Diziler Türk Aile İmajını Zedliyor

İSTANBUL (İGFA) – Üsküdar Üniversitesi Sosyoloji Bölümü öğretim üyesi Prof. Dr. Ebulfez Süleymanlı, günümüz Türk yapımı dizilerindeki aile konusunu değerlendirdi.
Bu yapımlarda aile kavramı çoğunlukla dramatik çatışmalar üzerinden ele alınırken, toksik ilişkiler, ihanet, ensest ve şiddet gibi temalar izleyiciyi etkileyen ana unsurlar arasında yer alıyor. Uzlaşma ve sevgi gibi olumlu unsurların geri planda kalması, aileyi güvenli bir liman olarak görmeyi zorlaştırabilir.
AİLEYİ GÜÇLENDİREN YAPIMLAR ise dikkat çekiyor. Gönül Dağı gibi diziler, sevgi, saygı, fedakârlık ve dayanışma değerlerini ön plana çıkararak pozitif mesajlar veriyor. Bu tür yapımlar, Türk kültürünün özünü yansıtan unsurlar sayesinde hem Türkiye’de hem de izlenen ülkelerde yüksek ilgi görüyor ve reyting potansiyeli taşıyor. Böylece güçlü aile bağlarını işleyen yapımlar, yapımcılar için de önemli bir sınırlama olmaktan çıkıyor.
Türk dizi temsilleri çoğu zaman gerçek hayattan uzak ve dramatize edilmiş biçimde sunuluyor. İhanet, aldatma, gizli sırlar ve yoğun çatışmalar abartılırken, evlilik dışı ilişkiler ya da aile bireyleri arasındaki aşırı nefret gerektiği kadar öne çıkıyor. Bu yaklaşım sadece bireysel düzeyde değil, toplumsal düzeyde de olumsuz etkiler doğurabilir. İzleyicilerin duygusal dünyasını etkileyen bu içerikler, aile bağlarını zayıflatabilir. Aynı zamanda bazı ülkelerde aile yapısına zarar verdikleri gerekçesiyle eleştirilere ve hatta yasaklama girişimlerine yol açabiliyor. Dolayısıyla dizilerin döviz girdisi ve turizm katkıları kısa vadede olumlu görünse de uzun vadede uluslararası imaj üzerinde olumsuz etkiler yaratabilir.

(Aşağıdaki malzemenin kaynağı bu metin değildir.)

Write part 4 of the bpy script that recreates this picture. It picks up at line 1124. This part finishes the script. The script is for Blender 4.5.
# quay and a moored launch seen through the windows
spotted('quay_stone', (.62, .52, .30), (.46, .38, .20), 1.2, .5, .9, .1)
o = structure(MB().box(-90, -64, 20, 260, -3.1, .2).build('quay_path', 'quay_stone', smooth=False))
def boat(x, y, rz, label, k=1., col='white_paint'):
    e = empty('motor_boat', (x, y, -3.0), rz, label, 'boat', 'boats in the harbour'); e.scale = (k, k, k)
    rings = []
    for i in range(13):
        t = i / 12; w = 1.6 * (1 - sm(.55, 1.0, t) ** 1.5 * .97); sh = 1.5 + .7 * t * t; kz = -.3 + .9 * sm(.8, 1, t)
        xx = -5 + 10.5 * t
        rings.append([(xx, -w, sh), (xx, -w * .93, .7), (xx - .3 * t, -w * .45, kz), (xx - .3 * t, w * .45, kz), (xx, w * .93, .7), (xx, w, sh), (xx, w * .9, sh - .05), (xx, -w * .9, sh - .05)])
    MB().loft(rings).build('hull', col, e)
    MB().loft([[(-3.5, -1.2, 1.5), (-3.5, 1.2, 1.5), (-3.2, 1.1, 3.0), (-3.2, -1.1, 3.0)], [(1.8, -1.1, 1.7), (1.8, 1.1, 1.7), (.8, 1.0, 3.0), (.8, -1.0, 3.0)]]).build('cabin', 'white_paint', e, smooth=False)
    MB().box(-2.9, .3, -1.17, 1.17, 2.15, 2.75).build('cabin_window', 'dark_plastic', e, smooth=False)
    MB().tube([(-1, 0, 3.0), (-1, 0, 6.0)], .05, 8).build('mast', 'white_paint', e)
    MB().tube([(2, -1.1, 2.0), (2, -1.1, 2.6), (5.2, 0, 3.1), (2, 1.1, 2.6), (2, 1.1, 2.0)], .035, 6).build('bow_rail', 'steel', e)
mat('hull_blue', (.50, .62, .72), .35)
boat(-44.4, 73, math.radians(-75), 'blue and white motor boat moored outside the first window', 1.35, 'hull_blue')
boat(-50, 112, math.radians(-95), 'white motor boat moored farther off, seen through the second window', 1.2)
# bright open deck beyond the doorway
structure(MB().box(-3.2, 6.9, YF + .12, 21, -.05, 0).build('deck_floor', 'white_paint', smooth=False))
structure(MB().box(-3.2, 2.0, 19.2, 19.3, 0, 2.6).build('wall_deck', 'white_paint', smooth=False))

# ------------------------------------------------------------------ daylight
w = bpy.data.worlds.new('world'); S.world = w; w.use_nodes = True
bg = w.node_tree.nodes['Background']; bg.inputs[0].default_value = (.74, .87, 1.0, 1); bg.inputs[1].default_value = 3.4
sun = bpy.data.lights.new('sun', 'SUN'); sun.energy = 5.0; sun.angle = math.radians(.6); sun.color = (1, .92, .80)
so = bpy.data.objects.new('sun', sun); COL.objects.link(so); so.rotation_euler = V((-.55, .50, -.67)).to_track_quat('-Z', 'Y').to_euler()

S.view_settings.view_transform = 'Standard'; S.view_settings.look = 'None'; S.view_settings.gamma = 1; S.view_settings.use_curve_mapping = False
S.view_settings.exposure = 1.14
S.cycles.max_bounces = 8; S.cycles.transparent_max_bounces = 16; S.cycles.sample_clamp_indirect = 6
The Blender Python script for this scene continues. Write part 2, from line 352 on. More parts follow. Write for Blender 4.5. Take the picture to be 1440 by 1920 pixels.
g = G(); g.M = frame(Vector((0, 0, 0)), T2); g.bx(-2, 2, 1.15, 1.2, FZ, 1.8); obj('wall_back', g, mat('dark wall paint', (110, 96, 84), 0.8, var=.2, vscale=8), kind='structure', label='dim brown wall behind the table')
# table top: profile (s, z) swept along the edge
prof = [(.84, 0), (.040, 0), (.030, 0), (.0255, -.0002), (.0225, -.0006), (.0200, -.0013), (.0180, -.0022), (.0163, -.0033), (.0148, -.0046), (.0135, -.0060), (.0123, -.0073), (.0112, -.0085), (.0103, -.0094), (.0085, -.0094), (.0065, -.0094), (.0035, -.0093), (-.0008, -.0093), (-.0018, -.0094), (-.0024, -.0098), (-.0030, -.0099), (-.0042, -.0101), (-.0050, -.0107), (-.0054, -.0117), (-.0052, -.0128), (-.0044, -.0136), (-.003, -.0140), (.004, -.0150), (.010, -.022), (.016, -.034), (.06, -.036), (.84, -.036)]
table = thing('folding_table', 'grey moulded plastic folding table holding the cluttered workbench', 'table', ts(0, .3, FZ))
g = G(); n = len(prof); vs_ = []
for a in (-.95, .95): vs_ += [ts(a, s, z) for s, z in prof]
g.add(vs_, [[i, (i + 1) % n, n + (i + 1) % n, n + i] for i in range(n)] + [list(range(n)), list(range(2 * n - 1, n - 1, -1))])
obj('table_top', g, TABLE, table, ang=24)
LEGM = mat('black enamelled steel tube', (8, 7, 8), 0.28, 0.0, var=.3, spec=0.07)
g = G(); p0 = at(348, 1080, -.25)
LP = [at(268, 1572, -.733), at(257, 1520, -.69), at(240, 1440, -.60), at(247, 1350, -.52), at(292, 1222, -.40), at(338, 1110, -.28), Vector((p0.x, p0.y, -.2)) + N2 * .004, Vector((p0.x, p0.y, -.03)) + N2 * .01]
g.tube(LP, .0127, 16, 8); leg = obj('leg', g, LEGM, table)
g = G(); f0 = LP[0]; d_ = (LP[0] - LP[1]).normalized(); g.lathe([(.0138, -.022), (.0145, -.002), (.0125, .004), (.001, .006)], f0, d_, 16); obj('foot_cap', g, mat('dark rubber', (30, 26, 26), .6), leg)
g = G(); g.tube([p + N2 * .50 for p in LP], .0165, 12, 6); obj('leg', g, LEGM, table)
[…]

Rusya’da Evlenme ve Aile Algısı konusuna değinen uzman; erkek karakterlerin idealize edilmesinin Rus kadın izleyicilerde gerçekçi olmayan beklentiler oluşturabildiğini belirtiyor. Kadınların dizilerdeki “mükemmel” eşlerle kıyaslaması ise hayal kırıklıklarına ve evliliklerin zayıflamasına yol açabiliyor. Türk dizileri yurtdışında sadece aile yapısına değil, kültürel hassasiyetlere zarar verebilecek içerikler nedeniyle de eleştiriliyor. Genç kuşakların aile algısı, izledikleri içeriklerden önemli ölçüde etkilenebiliyor. Araştırmalar, olumsuz karakterlerin etkisiyle gençlerin sağlıksız davranışları model alabileceğini gösteriyor. Ergenler, evde sağlıklı rol modelleri bulamadıklarında dizilerdeki karakterleri taklit edebiliyor ve bu durum aile içi değerler ile ilişkilere yönelik yanlış algılar yaratabiliyor. Doyurucu olmayan tutkulu aşk hikâyeleri ve intikam temaları ise genç izleyicilerin gerçek ilişkilerle karşılaştırma yaparak hayal kırıklığı yaşamalarına neden olabiliyor.
AİLEYİ DESTEKLEYİCİ YAPIMLAR ise toplumsal değerleri ve sağlıklı aile ilişkilerini öne çıkaran bir yaklaşım benimsiyor. Sevgi, saygı, güven ve dayanışma gibi temel değerlerin vurgulandığı, şiddet ve olumsuz ilişki biçimlerinden kaçınılan yapımların sayısı artırılmalı ve denetim süreçlerinde sosyologlar da yer almalı.